What’s been your favorite sliding sport memory?
I think one of the most special times for me was when I placed second in Whistler (Nov. 24, 2017) and having all my friends and my family there and getting to share that moment with them was just out of this world. Being able to share Pyeongchang with them, too, with my first Olympics was really special.

But there’s been so many. Waling in an opening ceremony in both Olympics…but there’s one that probably stands out.

We were en route to Pyeongchang and we had missed our connecting flight in Beijing on the way to Pyeongchang. So we were stuck there for 15 hours and the next flight wasn’t until the morning. So the whole skeleton crew and some of the bobsledders all went out into town. We saw Tiananmen Square, we found a night market, and it was just like we were actual tourists and not athletes. And it was just one of the most incredible times for me.

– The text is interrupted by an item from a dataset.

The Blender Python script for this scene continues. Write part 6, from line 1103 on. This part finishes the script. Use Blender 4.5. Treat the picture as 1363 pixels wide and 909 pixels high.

Do you have a particular race or anything you’d like another shot at?
Probably every single one? Yeah…every single one probably. There’s always something in every race you think you could have done better or you want to go back and try again. The second Altenberg race of last year was very, very disappointing. It was my first time ever not getting a second run in a race. I know there’s nothing to be ashamed of, but man that one was low.

Sliding Shady II in Lake Placid (SlidingOnIce.com file photo)

Guest question: Leslie Stratton (SWE Skeleton): If you could combine any start ramp, track, and outrun together, what would be your ideal track?
This sounds like an awful idea but it would give me all sorts of advantages and everything: I’d say the start ramp of Altenberg, mixed with the speed of Whistler, and the technicality of Königssee. Definitely NOT the outrun of Igls, hard no there…I would say the outrun of St. Moritz, because you always make it to the top! And with the smoothness and the “woosh” of St. Moritz, as well!